One of the former members interviewed, Marty Rathbun, was the second highest-ranking church official before he defected. He alleged that Miscavige didn’t approve of Kidman because her father is a well-known psychologist in Australia, and Scientology vehemently opposes psychiatry and psychology.

The film goes on to explore the close friendship between Miscavige and Cruise, and questions whether Cruise is aware of church abuses. The filmmaker essentially calls upon Cruise to renounce Scientology in order to put a stop to the abuses.

It also alleges that another high-profile member, John Travolta, won’t leave the church out of fear that his personal life will be exposed. Reams of information are kept on each member as they go through the process of “auditing” in order to become “clear” of all problems, worries and bad memories.

Spanky Taylor, a former publicist and friend of Travolta, details how her infant daughter was taken away from her and left in a urine-soaked crib and unsanitary, fly-infested conditions. Meanwhile, Taylor was forced to do arduous physical labor while she was pregnant. Fed up, Taylor took her child and escaped from the church. She attended the premiere with her daughter Vanessa, now grown, whom Gibney called “the stolen baby.”

Several of the former members who spoke out in the documentary — and also in Wright’s book — were on hand for the Sunday premiere, and drew a standing ovation.

“You’re so thoroughly indoctrinated, deluded and not questioning anything because (Hubbard) had all the answers,” said Taylor. “So you continue to believe all the nonsense.”

Gibney said he has received “many cards and letters” from Scientology’s lawyers.

“The kinds of threats that I’ve received, and Alex as a filmmaker, have been predominantly legal and they have been manifold,” said Wright. “But nothing compared to what the people who were in the church suffered.”

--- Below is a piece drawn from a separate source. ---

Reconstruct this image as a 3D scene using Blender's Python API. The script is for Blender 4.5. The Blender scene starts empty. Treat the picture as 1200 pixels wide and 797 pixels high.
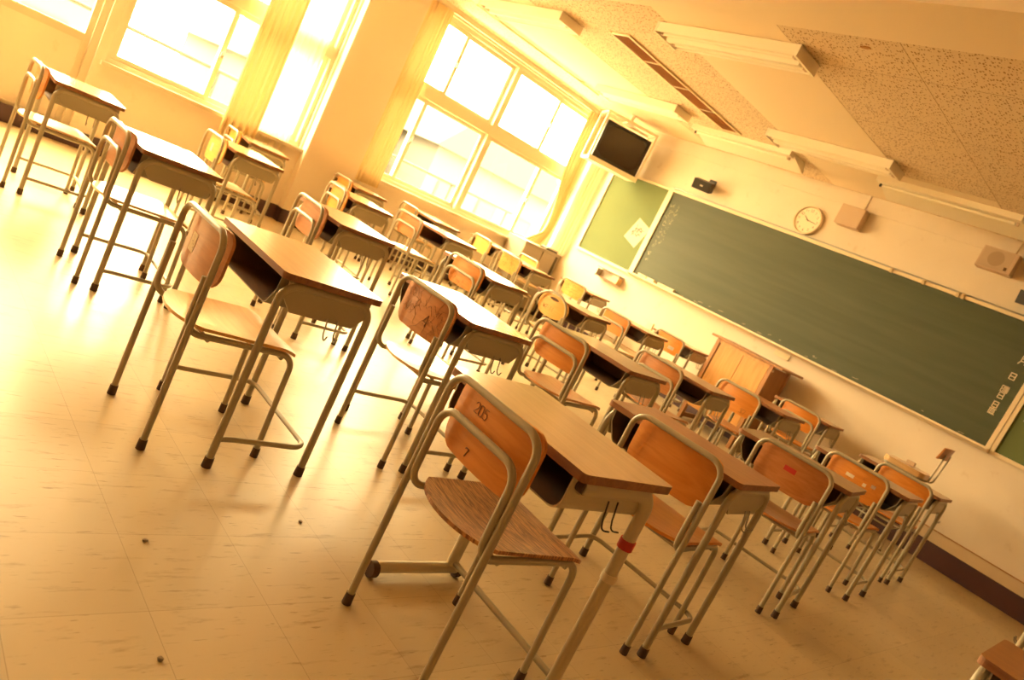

Wright lauded those who spoke out in the documentary. “I want to emphasize what a tremendous amount of courage it took for people to come out,” he said. “The goal was to get as many people to talk so they’d feel safe in numbers.”

The film reveals the church to have fewer than 50,000 members worldwide but more than $1 billion in assets.

The former members interviewed, including screenwriter Paul Haggis and others high up in the organization, described how they turned over vast sums of money to the church. They used terms like ”brainwashing” and each expressed remorse and chagrin over their involvement with the organization, which was granted church status by the IRS in 1993, making it tax-exempt.

Scientology’s fight against the IRS was detailed, as was a lavish celebration thrown by Miscavige and Scientology officials when the “war” with the federal government ended in the group’s victory.

The film also featured moving emotional testimony from a lifelong member who had achieved the highest status in the church but left when her son was labeled “a suppressive person.” The organization demanded that her daughter, still a member, and granddaughter, cut off all contact.

“The hope of this film is that it will raise public awareness,” said Gibney.

Going Clear is scheduled to air on HBO later this year.